Short of using a magnifying glass and needle to count the threads, there’s no way to be sure of the quantity or quality of the fibres claimed on the packaging. Since there is no legal requirement for manufacturers to state how they counted the threads, the term is almost meaningless.

Loophole #2

Threads are counted in both directions to make up the total thread count. Dr Stuart Gordon, an expert in cotton at the Commonwealth Scientific and Industrial Research Organisation (CSIRO) told CHOICE:

“Weavers use picks per centimetre to specify a fabric, with one pick being one thread in one direction. However, ‘thread count’ for bed sheet buyers is defined as the number of threads per 10 square centimetres in both directions to achieve a higher number.”

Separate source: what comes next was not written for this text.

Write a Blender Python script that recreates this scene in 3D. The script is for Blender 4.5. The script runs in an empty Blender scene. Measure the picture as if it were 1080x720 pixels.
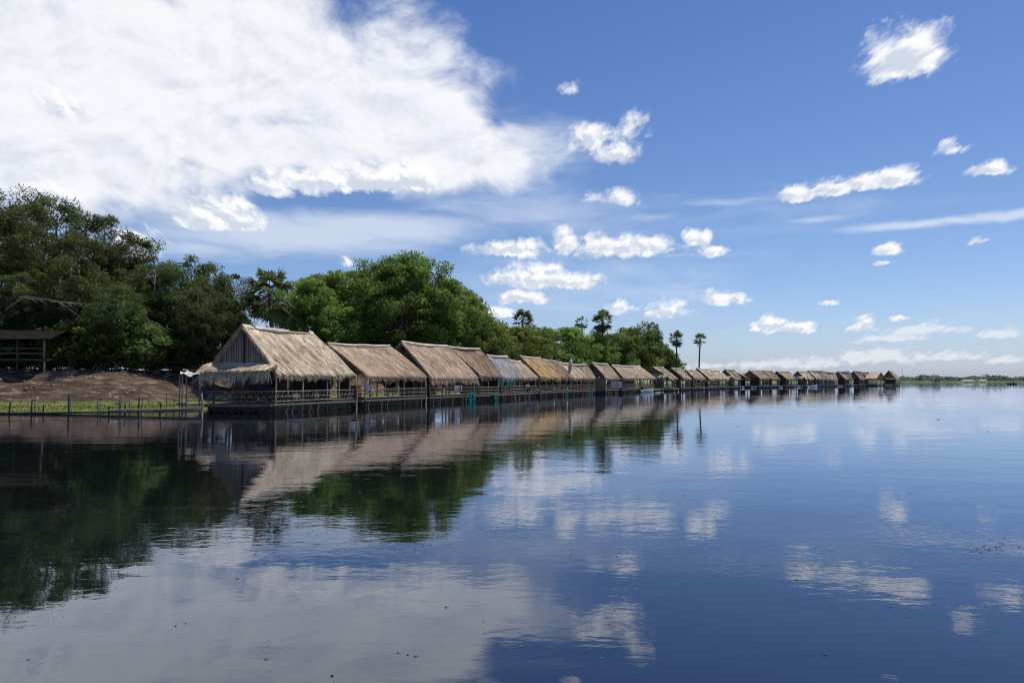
import bpy, math, random
import numpy as np
from mathutils import Vector, Matrix
random.seed(7)
R = math.radians
sc = bpy.context.scene
C = sc.collection

# ------------------------------------------------------------------ camera
F = 800.0; HC = 2.2; PITCH = math.atan(40/F)
cam_d = bpy.data.cameras.new('camera'); cam = bpy.data.objects.new('camera', cam_d); C.objects.link(cam)
cam.location = (0, 0, HC); cam.rotation_euler = (math.pi/2+PITCH, 0, 0)
cam_d.sensor_width = 36; cam_d.lens = 36*F/1080; cam_d.clip_end = 20000; cam_d.clip_start = .1
sc.camera = cam
sc.cycles.filter_width = 1.1; sc.cycles.max_bounces = 5; sc.cycles.diffuse_bounces = 2; sc.cycles.glossy_bounces = 3; sc.cycles.transmission_bounces = 3; sc.cycles.transparent_max_bounces = 4
cp, sp = math.cos(PITCH), math.sin(PITCH)
def ray(px, py):
    a, b = (px-540)/F, (360-py)/F
    return Vector((a, cp - b*sp, sp + b*cp))
def at(px, py, Y):                       # photo direction -> world point at distance Y
    r = ray(px, py); k = Y/r.y
    return Vector((r.x*k, Y, HC + r.z*k))
def X_at(px, Y, z=2.2): return at(px, 400, Y).x
def lerp(a, b, t): return a+(b-a)*t
def interp(x, xs, ys): return float(np.interp(x, xs, ys))

# ------------------------------------------------------------------ node helpers
def new_mat(name):
    m = bpy.data.materials.new(name); m.use_nodes = True
    nt = m.node_tree; nt.nodes.clear()
    out = nt.nodes.new('ShaderNodeOutputMaterial')
    return m, nt, out
def N(nt, t, **kw):
    n = nt.nodes.new(t)
    for k, v in kw.items():
        if k.startswith('i_'):
            n.inputs[int(k[2:]) if k[2:].isdigit() else k[2:].replace('_', ' ')].default_value = v
        else: setattr(n, k, v)
    return n
def L(nt, a, b): nt.links.new(a, b)
def ramp(nt, fac, stops):
    r = nt.nodes.new('ShaderNodeValToRGB')
    e = r.color_ramp.elements
    while len(e) < len(stops): e.new(0.5)
    for i, (p, c) in enumerate(stops):
        e[i].position = p; e[i].color = (*c, 1) if len(c) == 3 else c
    L(nt, fac, r.inputs[0]); return r.outputs[0]
def mat_basic(name, c1, c2, scale=(1, 1, 1), nscale=6, rough=.85, bump=.3, attr=False, detail=5, spec=.25, bdist=.02):
    m, nt, out = new_mat(name)
    tc = N(nt, 'ShaderNodeTexCoord'); mp = N(nt, 'ShaderNodeMapping'); mp.inputs['Scale'].default_value = scale
    L(nt, tc.outputs['Object'], mp.inputs[0])
    no = N(nt, 'ShaderNodeTexNoise'); no.inputs['Scale'].default_value = nscale; no.inputs['Detail'].default_value = detail
    no.inputs['Roughness'].default_value = .65
    L(nt, mp.outputs[0], no.inputs['Vector'])
    col = ramp(nt, no.outputs[0], [(.3, c1), (.7, c2)])
    if attr:
        at_ = N(nt, 'ShaderNodeAttribute', attribute_name='col')
        mx = N(nt, 'ShaderNodeMix', data_type='RGBA', blend_type='MULTIPLY'); mx.inputs[0].default_value = 1
        L(nt, col, mx.inputs[6]); L(nt, at_.outputs['Color'], mx.inputs[7]); col = mx.outputs[2]
    b = N(nt, 'ShaderNodeBsdfPrincipled'); b.inputs['Roughness'].default_value = rough
    b.inputs['Specular IOR Level'].default_value = spec
    L(nt, col, b.inputs['Base Color'])
    if bump:
        bp = N(nt, 'ShaderNodeBump'); bp.inputs['Strength'].default_value = bump; bp.inputs['Distance'].default_value = bdist
        L(nt, no.outputs[0], bp.inputs['Height']); L(nt, bp.outputs[0], b.inputs['Normal'])
    L(nt, b.outputs[0], out.inputs[0])
    return m

M = {}
M['thatch'] = mat_basic('thatch', (.80, .80, .80), (1.1, 1.1, 1.1), (1, 1, 1), 1.2, .95, .0, attr=True)
M['boards'] = mat_basic('weathered_boards', (.14, .118, .095), (.36, .305, .245), (9, 9, .5), 1.2, .9, .5)
M['woven'] = mat_basic('woven_bamboo', (.12, .09, .065), (.24, .185, .13), (5, 5, 3), 3, .9, .5)
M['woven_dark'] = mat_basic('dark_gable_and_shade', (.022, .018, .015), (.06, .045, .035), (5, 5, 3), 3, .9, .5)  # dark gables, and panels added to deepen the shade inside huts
M['pole'] = mat_basic('grey_pole', (.11, .095, .075), (.30, .265, .21), (1, 1, .4), 3, .85, .4)
M['pole_dark'] = mat_basic('dark_pole_and_shade', (.018, .015, .012), (.06, .05, .04), (1, 1, 1), 3, .6, .4)  # dark poles, and the boards that stand for under-deck shade
M['pole_mid'] = mat_basic('stained_pole', (.04, .035, .028), (.13, .115, .09), (1, 1, 1), 3, .8, .4)
M['deck'] = mat_basic('deck_planks', (.08, .07, .058), (.2, .18, .15), (1, 6, 1), 2, .85, .5)
M['cap'] = mat_basic('pale_ridge_cap', (.30, .275, .24), (.62, .58, .52), (1, 1, 1), 1.5, .8, .3)
M['bark'] = mat_basic('bark', (.05, .042, .035), (.16, .14, .115), (1, 1, .3), 4, .95, .8, bdist=.05)
M['bark_pale'] = mat_basic('pale_bark', (.16, .145, .12), (.32, .29, .25), (1, 1, .3), 4, .95, .8)
M['tarp'] = mat_basic('green_netting', (.01, .10, .075), (.03, .24, .18), (3, 3, 1), 3, .7, .4)
M['shed_roof'] = mat_basic('tree_shaded_roof', (.006, .006, .005), (.022, .02, .015), (1, 1, 1), 2, 1, .4, spec=.05)  # shade of the overhanging trees is put into this roof colour
M['white'] = mat_basic('white_paint', (.6, .6, .6), (.8, .8, .8), (1, 1, 1), 2, .6, .1)
M['cloth_white'] = mat_basic('white_cloth', (.6, .6, .62), (.8, .8, .8), (1, 1, 1), 12, .9, .2)
M['cloth_blue'] = mat_basic('blue_cloth', (.15, .2, .36), (.6, .65, .75), (1, 1, 1), 22, .9, .2)
M['cloth_dark'] = mat_basic('dark_cloth', (.01, .01, .013), (.035, .03, .035), (1, 1, 1), 5, .95, .4)
M['cloth_red'] = mat_basic('faded_red_cloth', (.16, .07, .06), (.32, .16, .14), (3, 3, 1), 3, .95, .4)
M['cloth_navy'] = mat_basic('navy_cloth', (.01, .015, .06), (.03, .04, .13), (3, 3, 1), 3, .95, .4)
M['skin'] = mat_basic('skin', (.24, .13, .08), (.33, .19, .12), (1, 1, 1), 4, .6, .1)
M['hair'] = mat_basic('black_hair', (.008, .007, .006), (.02, .018, .015), (1, 1, 1), 20, .6, .3)
M['hull_grey'] = mat_basic('grey_hull', (.5, .52, .54), (.72, .73, .75), (1, 1, 1), 2, .5, .1)
M['hull_blue'] = mat_basic('dark_blue_hull', (.012, .022, .08), (.03, .045, .14), (1, 1, 1), 2, .5, .1)
M['debris'] = mat_basic('wet_leaf', (.015, .015, .012), (.05, .045, .03), (1, 1, 1), 20, .6, .2)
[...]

Furthermore, if 250 two-ply threads are used, the thread count doubles to 500, but the threads used for this high thread count sheet may be coarser than those with a lower thread count. This is why two different brands of 1000 thread count sheets may feel different.

The softness of a fabric also depends on how the threads are spun or treated before being woven into sheets. If coarser threads are used, a high thread count bed sheet may feel coarser than one with a lower thread count, but still has finer threads. As such, you may sometimes be unable to tell the difference between Egyptian cotton and high quality normal cotton.

Terms such as “percale” and “sateen” describe how cotton is woven (see below). Throw in adjectives like “luxury”, “smooth” and “soft”, and the high thread count hype is sold. Thread count alone should not determine if the quality of your sheets. A quick feel of the product is your best guide.

Fabric types

Percale refers to closely woven fabric (one vertical thread woven over one horizontal thread).

Sateen refers to a fabric construction where the vertical thread is woven over a number of horizontal threads to increase fabric strength and durability.

“Egyptian” cotton comes from a species of cotton known as Gossypium barbadense. It is not always found in Egypt. Less than 5% of the world’s cotton is from the plant, which can be found in Egypt, Australia, China, India, USA, Sudan, and Israel. Threads spun from this type of cotton are finer than others.